What is expected
Retype the whole listing below, character for character.
**** Information supplied
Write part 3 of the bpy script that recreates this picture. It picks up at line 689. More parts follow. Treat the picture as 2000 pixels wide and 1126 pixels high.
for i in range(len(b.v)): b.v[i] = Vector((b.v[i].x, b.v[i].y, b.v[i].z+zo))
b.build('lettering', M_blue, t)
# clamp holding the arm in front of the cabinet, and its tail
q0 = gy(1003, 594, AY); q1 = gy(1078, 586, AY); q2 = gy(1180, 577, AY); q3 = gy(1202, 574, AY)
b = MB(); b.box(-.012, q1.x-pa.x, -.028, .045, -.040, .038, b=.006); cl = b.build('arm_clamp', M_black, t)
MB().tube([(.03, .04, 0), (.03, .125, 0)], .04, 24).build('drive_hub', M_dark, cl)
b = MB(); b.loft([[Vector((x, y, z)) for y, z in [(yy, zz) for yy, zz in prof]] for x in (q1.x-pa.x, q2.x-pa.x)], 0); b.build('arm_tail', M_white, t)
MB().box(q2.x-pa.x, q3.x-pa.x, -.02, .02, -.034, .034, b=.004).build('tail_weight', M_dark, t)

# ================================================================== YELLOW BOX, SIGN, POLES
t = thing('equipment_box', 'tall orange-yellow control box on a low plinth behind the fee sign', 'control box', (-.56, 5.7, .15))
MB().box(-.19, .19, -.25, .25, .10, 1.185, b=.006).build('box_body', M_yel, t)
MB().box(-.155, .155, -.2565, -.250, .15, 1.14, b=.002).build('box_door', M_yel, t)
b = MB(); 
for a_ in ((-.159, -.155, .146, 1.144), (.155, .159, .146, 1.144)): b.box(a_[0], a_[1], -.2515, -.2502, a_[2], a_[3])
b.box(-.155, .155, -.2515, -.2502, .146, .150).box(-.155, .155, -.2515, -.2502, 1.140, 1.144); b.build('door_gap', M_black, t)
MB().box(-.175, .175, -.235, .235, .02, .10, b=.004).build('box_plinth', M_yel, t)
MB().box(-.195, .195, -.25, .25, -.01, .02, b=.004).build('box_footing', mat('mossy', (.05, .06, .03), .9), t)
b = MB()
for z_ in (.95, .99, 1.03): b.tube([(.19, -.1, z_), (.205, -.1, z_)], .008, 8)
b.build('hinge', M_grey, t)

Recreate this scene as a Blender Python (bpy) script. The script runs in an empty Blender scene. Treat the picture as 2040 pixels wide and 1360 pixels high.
********
Output for this task
Write part 3 of the bpy script that recreates this picture. It picks up at line 689. More parts follow. Treat the picture as 2000 pixels wide and 1126 pixels high.
for i in range(len(b.v)): b.v[i] = Vector((b.v[i].x, b.v[i].y, b.v[i].z+zo))
b.build('lettering', M_blue, t)
# clamp holding the arm in front of the cabinet, and its tail
q0 = gy(1003, 594, AY); q1 = gy(1078, 586, AY); q2 = gy(1180, 577, AY); q3 = gy(1202, 574, AY)
b = MB(); b.box(-.012, q1.x-pa.x, -.028, .045, -.040, .038, b=.006); cl = b.build('arm_clamp', M_black, t)
MB().tube([(.03, .04, 0), (.03, .125, 0)], .04, 24).build('drive_hub', M_dark, cl)
b = MB(); b.loft([[Vector((x, y, z)) for y, z in [(yy, zz) for yy, zz in prof]] for x in (q1.x-pa.x, q2.x-pa.x)], 0); b.build('arm_tail', M_white, t)
MB().box(q2.x-pa.x, q3.x-pa.x, -.02, .02, -.034, .034, b=.004).build('tail_weight', M_dark, t)

# ================================================================== YELLOW BOX, SIGN, POLES
t = thing('equipment_box', 'tall orange-yellow control box on a low plinth behind the fee sign', 'control box', (-.56, 5.7, .15))
MB().box(-.19, .19, -.25, .25, .10, 1.185, b=.006).build('box_body', M_yel, t)
MB().box(-.155, .155, -.2565, -.250, .15, 1.14, b=.002).build('box_door', M_yel, t)
b = MB(); 
for a_ in ((-.159, -.155, .146, 1.144), (.155, .159, .146, 1.144)): b.box(a_[0], a_[1], -.2515, -.2502, a_[2], a_[3])
b.box(-.155, .155, -.2515, -.2502, .146, .150).box(-.155, .155, -.2515, -.2502, 1.140, 1.144); b.build('door_gap', M_black, t)
MB().box(-.175, .175, -.235, .235, .02, .10, b=.004).build('box_plinth', M_yel, t)
MB().box(-.195, .195, -.25, .25, -.01, .02, b=.004).build('box_footing', mat('mossy', (.05, .06, .03), .9), t)
b = MB()
for z_ in (.95, .99, 1.03): b.tube([(.19, -.1, z_), (.205, -.1, z_)], .008, 8)
b.build('hinge', M_grey, t)

Recreate this scene as a Blender Python (bpy) script. The script runs in an empty Blender scene. Treat the picture as 2040 pixels wide and 1360 pixels high.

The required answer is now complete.